I wasn’t surprised when news outlets around the country yesterday reported that Gov. Newsom has urged California cities and counties to take “immediate action” to get rid of “dangerous and unhealthy [homeless] encampments.”
My only question was, What took him so long?
It’s not like the Governor didn’t realize the extent of the damage encampments have caused. He was mayor of San Francisco for eight years, Lieutenant Governor of California for eight years, and he’s been Governor since 2019. Newsom has been critical of encampments for a long time; he never was one of those progressives who believed homeless people had the right to camp wherever they wanted, or that municipalities had no right to manage them.
Nonetheless, it took Newsom until yesterday to issue what I hope will be his final edict on the matter: for cities and counties to “dismantl[e] the tents lining streets, parks and waterways throughout much of the state.”
It’s likely that the progressive supporters of encampments will accuse Newsom of doing this for political reasons. Everyone assumes he’s running for President in 2028. Everyone knows there’s been an historic backlash against progressive, Democratic policies like those of Oakland, which permitted (if they didn’t actually encourage) homeless people to do whatever they felt like doing, wherever they felt like doing it. Whether or not Newsom issued his latest ordinance with the Democratic nomination in mind, I don’t know. He insisted to me, in a personal communication, that politics played no role, that he’s been edging toward this decision for many years (and he’s always a bit defensive when anyone accuses him of playing politics). Certainly, the U.S. Supreme Court’s Grants Pass decision (for which Newsom authored an Amicus brief) was a factor in his evaluation, but that ruling occurred nearly a year ago (June 28, 2024), so the Governor has had that long to think about it. We may never know precisely why he did what he did this week, but the fact is that he did, and there’s no longer the slightest excuse for a single encampment to remain anywhere in California from now on.
Now, on to the gritty details.
What exactly did Newsom’s edict say? If you read it, not much. It’s not a “law,” it’s a “model ordinance,” which is to say, a suggestion. Cities and counties need not adhere to it. Although Newsom is “calling on every local government to adopt and implement local policies without delay,” there’s no penalty for failure to do so. His ordinance does suggest he may give lots of money ($3.3 billion) to municipalities that adopt his suggestions, but that money has already been approved by the people of California through Proposition 1, which narrowly passed in the March, 2024 statewide election. So it’s not like the Governor has any actual power over releasing those funds. He can’t say to Oakland, for example, “if you don’t take down all your encampments, I’ll withhold Prop 1 funds from you.”

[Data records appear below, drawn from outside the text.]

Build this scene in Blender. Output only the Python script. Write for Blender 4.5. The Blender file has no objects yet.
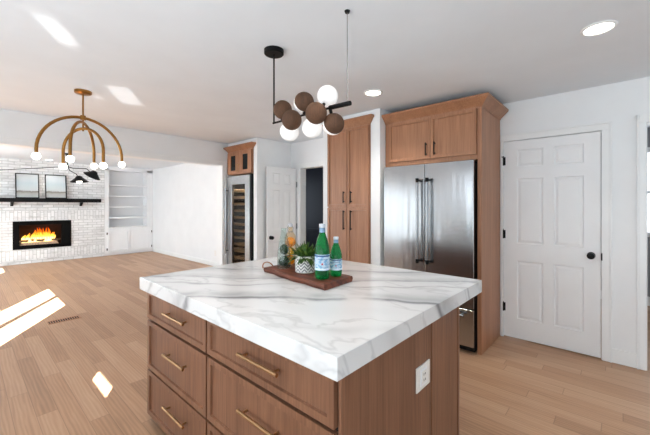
import bpy, bmesh, math, random
from mathutils import Vector, Matrix, noise

random.seed(7)
scene = bpy.context.scene
COL = scene.collection

# ------------------------------------------------------------------ camera, world, sun, large lights, exposure
CAM_H = 1.37
cam_data = bpy.data.cameras.new('camera')
cam_data.sensor_fit = 'HORIZONTAL'
cam_data.sensor_width = 36.0
cam_data.lens = 36.0 * 327.75 / 650.0
cam_data.shift_y = -(217.5 - 205.34) / 650.0
cam_data.clip_start = 0.05
cam = bpy.data.objects.new('camera', cam_data)
COL.objects.link(cam)
cam.location = (0, 0, CAM_H)
cam.rotation_euler = (math.radians(90), 0, -0.83618)
scene.camera = cam

world = bpy.data.worlds.new('sky')
scene.world = world
world.use_nodes = True
wbg = world.node_tree.nodes['Background']
wbg.inputs[0].default_value = (0.86, 0.93, 1.0, 1)
wbg.inputs[1].default_value = 1.6

SUN_DIR = Vector((0.509, 0.861, -0.41)).normalized()
sun_data = bpy.data.lights.new('sun', 'SUN')
sun_data.energy = 75.0
sun_data.angle = math.radians(0.2)
sun_data.color = (1.0, 0.97, 0.93)
sun = bpy.data.objects.new('sun', sun_data)
COL.objects.link(sun)
sun.rotation_euler = SUN_DIR.to_track_quat('-Z', 'Y').to_euler()
sun.location = (-4, -6, 6)


def area_light(name, loc, direction, sx, sy, power, color=(1, 1, 1), spread=180):
    l = bpy.data.lights.new(name, 'AREA')
    l.shape = 'RECTANGLE'
    l.size, l.size_y = sx, sy
    l.energy = power
    l.color = color
    l.spread = math.radians(spread)
    o = bpy.data.objects.new(name, l)
    COL.objects.link(o)
    o.location = loc
    o.rotation_euler = Vector(direction).to_track_quat('-Z', 'Y').to_euler()
    return o


# daylight of the large windows and doors, with two added fill lights
DAY = (0.81, 0.93, 1.0)
area_light('window_daylight', (-1.52, 4.33, 1.30), (1, 0, 0.2), 1.2, 1.7, 11, DAY)
area_light('patio_door_daylight', (-1.52, 0.3, 1.15), (1, 0.10, 1.25), 4.2, 2.0, 66, DAY)
area_light('rear_fill_light', (1.6, -3.1, 1.4), (0.15, 1, 1.9), 3.6, 1.8, 22, DAY)  # added fill, the wall behind the camera has no window
area_light('living_window_daylight', (-1.52, 7.9, 1.30), (1, 0.1, 0.15), 3.6, 1.9, 98, DAY)
area_light('hall_window_daylight', (5.6, -2.4, 1.5), (-0.2, 1, 0), 1.2, 1.4, 8, DAY)
area_light('study_fill_light', (4.4, 6.0, 1.4), (0.25, -1, 0), 0.8, 1.2, 3.5, DAY)  # added fill to lift the dark room, which has no window
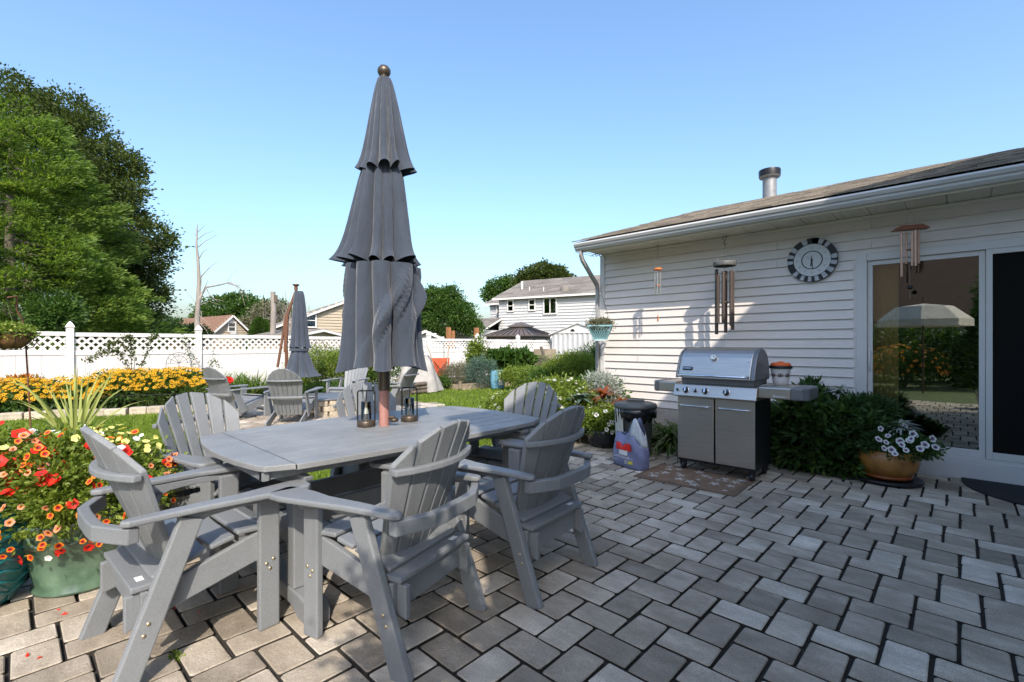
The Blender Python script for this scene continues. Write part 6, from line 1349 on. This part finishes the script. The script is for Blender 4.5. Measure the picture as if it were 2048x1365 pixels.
for s in range(4):
    Q = Matrix.Rotation(s * PI / 2, 4, 'Z')
    for k in range(-4, 5): b.bar(Q @ Vector((hw_, k / 4.5 * hw_, e_z + .015)), Q @ Vector((.42, k / 4.5 * .42, e_z + .435)), .03, .03)
b.build('roof_seams', M['dark'], gz)
for s in range(4):
    Q = Matrix.Rotation(s * PI / 2, 4, 'Z'); q = Q @ Vector((1.25, 1.25, 0)); b = MB(); b.b2((q.x - .07, q.y - .07, 0), (q.x + .07, q.y + .07, e_z - .05)); b.bar((q.x, q.y, e_z - .55), (q.x * .62, q.y, e_z - .1), .06, .06); b.bar((q.x, q.y, e_z - .55), (q.x, q.y * .62, e_z - .1), .06, .06); b.build('post', rfm, gz)
b = MB(); 
for s in range(4): Q = Matrix.Rotation(s * PI / 2, 4, 'Z'); b.bar(Q @ Vector((1.25, -1.25, e_z - .12)), Q @ Vector((1.25, 1.25, e_z - .12)), .07, .14)
b.build('beam', rfm, gz)
# metal shed
A = at(1104, 690, 22.0); B_ = at(1214, 690, 20.5); a2, b2_ = Vector((A.x, A.y)), Vector((B_.x, B_.y)); dd2 = (b2_ - a2); Ls = dd2.length; dd2.normalize(); n2_ = Vector((dd2.y, -dd2.x))
sh = thing('garden_shed', 'white ribbed metal garden shed beside the house corner', 'shed', (A.x, A.y, -.05)); shm = mat('shed_metal', (.47, .46, .45), .45, .04, 3); ez_ = zat(667, 21.5) + .05; rz_ = zat(647, 21.3) + .05
def S3(u, o, z): q = dd2 * u + n2_ * o; return (q.x, q.y, z)
n = 44; vs = []
for k in range(n + 1): o = .03 if (k // 2) % 2 else 0; vs += [S3(Ls * k / n, o, 0), S3(Ls * k / n, o, ez_)]
b = MB(); b.add(vs, [(2 * k, 2 * k + 2, 2 * k + 3, 2 * k + 1) for k in range(n)]); b.add([S3(0, -3, 0), S3(0, 0, 0), S3(0, 0, ez_), S3(0, -3, ez_), S3(Ls, -3, 0), S3(Ls, 0, 0), S3(Ls, 0, ez_), S3(Ls, -3, ez_)], [(0, 1, 2, 3), (7, 6, 5, 4), (0, 3, 7, 4)]); b.build('wall', shm, sh)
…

Will Oakland now act aggressively to remove encampments and keep them from returning? I doubt it. Oakland has had some good press lately on the homeless front. The city is boasting that it removed encampments from Mosswood Park and around Lake Merritt and is working on the mess along the BART tracks on East 12th. Last time I was at Mosswood, I didn’t see any tents, but there remain plenty of tents in Lakeside Park, including the absolutely horrific slums along the estuary, by Laney College. The fact is, Oakland simply has too many pro-homeless politicians (Carroll Fife and Rebecca Kaplan, for example) who don’t want the city to roust encampments. And there are too many far-left radicals with great power over city government, who refuse to support any action against encampments. The City Council has always been overly receptive to these radical elements, and there’s no sign that anything will change under a Barbara Lee mayoralty. If anything, Lee—the Godmother of Woke in Oakland—will impede further efforts to clear encampments.
I wish Governor Newsom had mandated his ordinance instead of just offering it as an amuse bouche. I wish there were real penalties for cities like Oakland which refuse to get serious about clearing the streets and parks and keeping them cleared. But the voters of Oakland, in their collective un-wisdom, elected the wrong person for mayor, and those same voters seem hell-bent on continuing the disastrous policies that got Oakland into so much trouble to begin with. We have met the enemy, Pogo, and it is us.